Pero la gran ola de asesinos en serie en Estados Unidos se desató tras la segunda guerra mundial, y principalmente durante la guerra de Vietnam, con unas tropas cuya media de edad era de diecinueve años y de las que se recogieron infomes y confesiones en los que se apreciaba que muchos soldados, enloquecidos por el clima de extrema violencia unido al pánico y a la impunidad de la que gozaban, se dedicaron a matar a inocentes vietnamitas y organizar masacres que dejaron a muchos de ellos marcados de por vida. Murria Glatman, de California, tomaba fotos de sus víctimas aterradas momentos antes de asesinarlas, cuando ellas ya sabían que iban a morir. Martha Beck y Raymundo Fernández, los "asesinos de corazones solitarios", mataban a las parejas a las que sorprendían haciendo el amor en sus coches. Otros casos muy conocidos fueron los de Albert De Slavo, el estrangulador de Boston; Charles Manson, que encabezaba una secta satánica que indujo a sus adeptos al asesinato de Sharon Tate, la esposa, de Roman Polanski, que estaba embarazada, y a sus invitados en la legendaria noche de los cuchillos largos, o el asesino del Zodiaco, que tras treinta y nueve víctimas desapareció sin que nunca se volvieran a saber de él.
El la década de los sesenta hubo tantos y tan crueles asesinos en serie que el sistema judicial de Estados Unidos decidió finalmente definir este fenómeno como una categoría del crimen y se comoenzaron a desarrollar estudios, estadísticas y a analizar los perfiles psicológicos de cada uno de los asesinos que iban deteniendo. Se observaba cada uno de los elementos que habían formado su vida, desde su nacimiento, sus padres, estudios, infancias, juegos, gustos, sexo, edad... Fueron así conformando un patrón de comportamientos que se repetían una y otra vez en los protagonistas de semejantes carnicerías, y que permitieron anticipar las acciones de algunos de ellos e identificar a muchos otros.
Los casos recientes eran los de David Berkowitz, conocido como "El hijo de Sam", que asesinó sin freno en Nueva York, inspirado por las voces que decía escuchar; Ted Bundy, que mató a veintiocho prostitutas en Florida; Ed Kemper, que violaba, asesinaba y descuartizaba a sus víctimas, todas jóvenes y bellas estudiantes, y finalmente, Jeffrey Dahmer, que además de asesinar y descuartizar a sus víctimas se las comía.
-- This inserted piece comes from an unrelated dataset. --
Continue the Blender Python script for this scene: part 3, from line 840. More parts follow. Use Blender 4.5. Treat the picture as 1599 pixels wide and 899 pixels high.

Este fue quien inspiró a Thomas Harris cuando creó al inquietante doctor Hannibal Lecter, coprotagonista de su novela El silencio de los corderos, llevada al cine con enorme éxito y con un Anthony Hopkins arrollador en el papel del sabio asesino".
Dolores Redondo, El guardián invisible, p. 112 y ss.
Y ahora:
El primer asesino en serie de los tiempos modernos es sin lugar a dudas Jack el Destripador que asesinó a cinco inocentes peatones y creó gran conmoción en todo el mundo.
El contemporáneo de Jack el Destripador en los Estados Unidos, H.H. Holmes, confesó haber cometido 27 asesinatos y fue el primer asesino serial documentado en los Estados Unidos. Dos décadas después surgió en Nueva Orleáns un descuartizador que mataba a sus víctima con un hacha y aterró a esa ciudad durante dos años antes de ser atrapado.
Pero la gran ola de asesinos en serie en los Estados Unidos se desató tras la segunda guerra mundial y más prominentemente la guerra de Vietnam, donde aparentemente muchos soldados se dedicaron a matar impunemente a inocentes vietnamitas y organizar grandes masacres, que dejaron a muchos de ellos marcados de por vida. Murria Glatman de California tomaba fotos de sus víctimas aterradas, momentos antes de asesinarlas, cuando ellas ya sabían que iban a morir. Martha Beck y Raymundo Fernández, los “asesinos de corazones solitarios” que asesinaban a las parejas que pillaban romanceando en sus autos.
En la década de los sesenta hubo tantos y tan crueles asesino seriales, que el sistema de justicia de los Estados Unidos decidió finalmente definir este fenómeno como una categoría del crimen y se comenzaron a desarrollar los estudios, las estadísticas y a estudiar los perfiles sicológicos que hoy permiten a los cuerpos de seguridad, identificar criminales con estas tendencias.
Otros casos muy conocidos fueron los de Albert De Salvo mejor conocido como el estrangulador de Boston, Charles Manson quién encabezaba una secta satánica y asesinó a Sharon Tate, la esposa de Roman Polanski en la legendaria noche de los cuchillos largos o el asesino del Zodiaco, que tras asesinar a 39 víctimas, desapareció y nunca se ha vuelto a saber nada de él.
Los casos más recientes son los de David Berkowitz, mejor conocido como El hijo de Sam en Nueva York, Ted Bundy que asesinó a 28 prostitutas en la Florida, Ed Kemper que violaba, asesinaba y descuartizaba a sus víctimas que fueron todas jóvenes y bellas colegialas y finalmente Jeffrey Dahmer, que además de asesinar y descuartizar a sus víctimas se las comía. Este hombre fue quién inspiró a Jonathan Demme a hacer la película “el silencio de los inocentes” y sus secuelas de Hanibal.
http://www.elreto.com.mx/articulos/?method=una&idarticulo=14545
Estos dos ejemplos no son fruto de una sesuda investigación filológica; bastan veinte segundos en internet para tropezarse con ellos.
Antes de la publicación de El guardián invisible la señora Dolores Redondo (San Sebastián, 1969) carecía de una carrera literaria y de méritos que justificasen el despliegue de su lanzamiento. ¿Quién andará detrás de ella?; no lo sé. Pero, ya lo vimos también con Intemperie, el pelotazo literario también existe. Quizá no sea tan lucrativo como el inmobiliario, pero, como en este caso en el que hay plagio por medio, debería ser perseguido por los tribunales de justicia.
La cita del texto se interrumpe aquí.